With all the obvious sucking-up out of the way (and no, I don’t get a free subscription — I pay for mine just like everyone else), the current issue has a stellar article titled “Suspended Animation” about America’s Housing Market. In prior missives on this blog, I’ve drawn linkages between the home ownership rate (currently at about 66%) and the housing bubble (best visualized with the Case-Shiller Index). The article makes that same comparison, without drawing the conclusions I do (see below).

When visualized this way, the linkage becomes fairly clear and obvious. Nonetheless, the real question is “where is the bottom”. There is significant anecdotal evidence to suggest we may be closing in on it right now, but then again, there’s some evidence to the contrary. On the plus side, a LOT of speculative cash is entering the marketplace right now, and about a quarter of all home sales in America are cash-only (see the front page of the February 8, 2011, Wall Street Journal). More interestingly, in the hardest-hit places, such as Miami, this percentage is approaching 50%. From a pure chartist perspective, we note that the C-S index has been “hovering” around 2003 prices for several quarters now. Back in my Wall Street days (LONG before the movie of the same name), the technical analysts would talk about “bottoms” and “breakouts” and such. Of course, residential real estate is not a security, per se (although mortgages are), and the comparisons fall apart at the granular level.

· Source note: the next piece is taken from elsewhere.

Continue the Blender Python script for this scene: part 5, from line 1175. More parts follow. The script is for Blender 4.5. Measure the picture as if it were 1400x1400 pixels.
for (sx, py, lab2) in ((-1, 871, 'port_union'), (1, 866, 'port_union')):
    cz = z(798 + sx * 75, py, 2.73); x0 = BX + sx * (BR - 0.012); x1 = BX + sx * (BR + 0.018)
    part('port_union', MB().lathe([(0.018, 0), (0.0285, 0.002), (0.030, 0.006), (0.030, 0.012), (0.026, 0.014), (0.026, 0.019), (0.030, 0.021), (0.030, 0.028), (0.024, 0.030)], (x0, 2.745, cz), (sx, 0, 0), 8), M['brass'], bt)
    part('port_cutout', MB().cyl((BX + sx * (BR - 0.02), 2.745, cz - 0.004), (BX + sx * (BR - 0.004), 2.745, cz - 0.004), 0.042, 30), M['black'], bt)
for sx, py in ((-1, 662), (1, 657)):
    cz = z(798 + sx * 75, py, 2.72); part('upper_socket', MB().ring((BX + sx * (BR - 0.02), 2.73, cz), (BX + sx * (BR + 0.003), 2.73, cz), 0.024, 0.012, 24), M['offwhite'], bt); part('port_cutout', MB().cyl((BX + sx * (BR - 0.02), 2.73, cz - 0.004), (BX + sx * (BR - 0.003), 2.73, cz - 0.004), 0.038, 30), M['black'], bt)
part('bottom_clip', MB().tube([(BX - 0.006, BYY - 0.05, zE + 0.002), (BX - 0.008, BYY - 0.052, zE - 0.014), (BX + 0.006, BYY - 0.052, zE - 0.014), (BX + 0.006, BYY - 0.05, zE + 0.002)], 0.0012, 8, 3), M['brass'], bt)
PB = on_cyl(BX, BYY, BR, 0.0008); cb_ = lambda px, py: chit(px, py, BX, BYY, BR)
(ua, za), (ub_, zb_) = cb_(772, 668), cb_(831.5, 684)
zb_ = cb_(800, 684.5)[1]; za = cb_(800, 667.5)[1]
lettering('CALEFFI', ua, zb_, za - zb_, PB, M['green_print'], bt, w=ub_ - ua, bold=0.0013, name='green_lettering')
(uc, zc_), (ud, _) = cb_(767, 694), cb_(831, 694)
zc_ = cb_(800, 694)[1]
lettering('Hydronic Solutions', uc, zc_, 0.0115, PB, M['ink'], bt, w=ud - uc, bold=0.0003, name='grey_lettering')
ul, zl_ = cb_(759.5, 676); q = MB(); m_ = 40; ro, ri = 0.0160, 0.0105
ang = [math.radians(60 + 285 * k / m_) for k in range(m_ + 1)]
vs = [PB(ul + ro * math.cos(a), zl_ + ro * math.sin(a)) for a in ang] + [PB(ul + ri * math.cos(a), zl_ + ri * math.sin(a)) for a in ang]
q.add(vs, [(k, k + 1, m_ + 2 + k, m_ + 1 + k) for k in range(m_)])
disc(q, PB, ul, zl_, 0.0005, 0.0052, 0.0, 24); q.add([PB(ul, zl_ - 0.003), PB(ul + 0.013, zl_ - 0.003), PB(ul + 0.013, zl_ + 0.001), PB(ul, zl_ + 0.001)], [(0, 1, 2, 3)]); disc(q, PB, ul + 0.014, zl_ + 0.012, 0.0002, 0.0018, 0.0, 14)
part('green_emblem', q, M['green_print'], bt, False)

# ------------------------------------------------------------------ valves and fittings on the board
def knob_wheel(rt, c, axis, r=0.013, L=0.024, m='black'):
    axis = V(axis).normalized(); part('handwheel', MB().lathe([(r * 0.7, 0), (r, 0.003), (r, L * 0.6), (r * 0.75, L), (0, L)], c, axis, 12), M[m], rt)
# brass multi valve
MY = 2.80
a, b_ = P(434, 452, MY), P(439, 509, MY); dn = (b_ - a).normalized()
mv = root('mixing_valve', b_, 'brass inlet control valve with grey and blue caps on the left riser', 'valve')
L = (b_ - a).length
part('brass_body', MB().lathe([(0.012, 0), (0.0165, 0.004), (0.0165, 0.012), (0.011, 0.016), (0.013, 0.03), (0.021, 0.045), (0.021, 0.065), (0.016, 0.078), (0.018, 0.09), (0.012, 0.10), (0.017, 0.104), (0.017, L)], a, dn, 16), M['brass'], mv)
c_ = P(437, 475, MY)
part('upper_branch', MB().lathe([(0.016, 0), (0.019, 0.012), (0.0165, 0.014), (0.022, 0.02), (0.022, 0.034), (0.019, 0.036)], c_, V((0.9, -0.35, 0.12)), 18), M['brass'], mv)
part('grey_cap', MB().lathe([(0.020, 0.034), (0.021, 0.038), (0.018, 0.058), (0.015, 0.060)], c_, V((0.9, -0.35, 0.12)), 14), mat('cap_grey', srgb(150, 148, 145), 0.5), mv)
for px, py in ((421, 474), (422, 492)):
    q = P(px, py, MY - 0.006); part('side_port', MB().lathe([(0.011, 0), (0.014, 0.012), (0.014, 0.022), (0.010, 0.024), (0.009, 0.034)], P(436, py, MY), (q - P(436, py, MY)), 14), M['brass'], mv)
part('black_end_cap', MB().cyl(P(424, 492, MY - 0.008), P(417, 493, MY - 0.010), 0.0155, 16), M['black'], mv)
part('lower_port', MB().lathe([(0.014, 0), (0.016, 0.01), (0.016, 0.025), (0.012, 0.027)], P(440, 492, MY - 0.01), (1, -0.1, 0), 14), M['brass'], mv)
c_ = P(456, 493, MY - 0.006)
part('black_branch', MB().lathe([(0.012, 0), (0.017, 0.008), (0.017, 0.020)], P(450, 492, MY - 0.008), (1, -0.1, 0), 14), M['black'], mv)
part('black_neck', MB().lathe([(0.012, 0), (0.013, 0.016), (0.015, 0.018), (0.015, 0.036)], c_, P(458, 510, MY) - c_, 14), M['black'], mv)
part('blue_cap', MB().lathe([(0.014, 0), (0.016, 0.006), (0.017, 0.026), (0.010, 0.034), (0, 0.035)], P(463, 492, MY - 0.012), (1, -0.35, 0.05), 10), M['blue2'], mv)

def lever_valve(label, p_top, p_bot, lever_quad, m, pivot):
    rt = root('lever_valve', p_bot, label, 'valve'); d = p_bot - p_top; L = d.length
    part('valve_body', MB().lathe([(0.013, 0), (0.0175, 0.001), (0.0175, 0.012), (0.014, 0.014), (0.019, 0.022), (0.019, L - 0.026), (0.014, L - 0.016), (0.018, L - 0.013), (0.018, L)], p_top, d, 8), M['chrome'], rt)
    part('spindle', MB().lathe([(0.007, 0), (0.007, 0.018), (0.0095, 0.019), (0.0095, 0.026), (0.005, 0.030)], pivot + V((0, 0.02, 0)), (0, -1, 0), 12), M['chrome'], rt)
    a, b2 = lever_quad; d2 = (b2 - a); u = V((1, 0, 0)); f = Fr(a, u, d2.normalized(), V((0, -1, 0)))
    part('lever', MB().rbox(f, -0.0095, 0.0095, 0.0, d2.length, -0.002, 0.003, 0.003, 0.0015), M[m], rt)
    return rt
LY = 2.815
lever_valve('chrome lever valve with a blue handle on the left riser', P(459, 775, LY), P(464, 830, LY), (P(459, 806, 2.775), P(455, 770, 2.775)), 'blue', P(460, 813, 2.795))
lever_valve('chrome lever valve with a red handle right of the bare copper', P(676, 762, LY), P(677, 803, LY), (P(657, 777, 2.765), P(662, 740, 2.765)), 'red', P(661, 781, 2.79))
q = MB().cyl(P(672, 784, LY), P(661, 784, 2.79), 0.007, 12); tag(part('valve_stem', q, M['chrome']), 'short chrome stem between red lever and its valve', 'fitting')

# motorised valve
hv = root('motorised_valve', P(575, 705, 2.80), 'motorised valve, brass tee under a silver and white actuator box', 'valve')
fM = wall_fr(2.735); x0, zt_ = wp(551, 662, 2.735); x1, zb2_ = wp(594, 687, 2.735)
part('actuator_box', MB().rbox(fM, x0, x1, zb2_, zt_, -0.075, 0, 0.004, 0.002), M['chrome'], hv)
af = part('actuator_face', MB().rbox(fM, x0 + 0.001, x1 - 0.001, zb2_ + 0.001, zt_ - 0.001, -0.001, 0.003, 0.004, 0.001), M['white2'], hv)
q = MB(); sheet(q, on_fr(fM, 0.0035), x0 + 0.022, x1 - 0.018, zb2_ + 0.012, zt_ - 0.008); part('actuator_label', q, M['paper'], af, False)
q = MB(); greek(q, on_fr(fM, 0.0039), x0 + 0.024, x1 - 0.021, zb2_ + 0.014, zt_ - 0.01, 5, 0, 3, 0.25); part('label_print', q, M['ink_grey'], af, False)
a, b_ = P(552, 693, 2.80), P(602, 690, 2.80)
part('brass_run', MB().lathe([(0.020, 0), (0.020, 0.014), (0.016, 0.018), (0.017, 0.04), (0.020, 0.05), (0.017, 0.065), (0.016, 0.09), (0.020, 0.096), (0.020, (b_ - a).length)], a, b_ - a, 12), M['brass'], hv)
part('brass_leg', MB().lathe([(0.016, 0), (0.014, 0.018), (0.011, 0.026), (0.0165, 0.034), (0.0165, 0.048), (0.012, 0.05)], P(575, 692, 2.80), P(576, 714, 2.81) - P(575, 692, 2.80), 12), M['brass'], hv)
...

On the down side, the Fannie Mae/Freddie Mac controversies continue to simmer. The Obama Administration and the Republicans in Congress are finding common ground hard to find. The “Tea Party” Republicans want the government out of the home lending business entirely, which means privatizing the F’s. This idea is getting no traction at all among the Realtors and the Homebuilders, two typically “Republican” groups who generally sound like Democrats on this issue. One might blame this on grid-lock, but these are fundamental issues regarding the government’s role in the housing market which date back to the Roosevelt administration. Congress — both Republicans and Democrats — emphatically wanted to goose the home-ownership rate over the last twenty years, and empowered the F’s to do that. After that, the Law of Unintended Consequences got us where we are today. Now, in the words of Keenan Thompson on Saturday Night Live, everyone wants congress to “just fix it!” but with no solution in sight. Until this gets “fixed”, house prices will, at best, probably bounce along where they are today.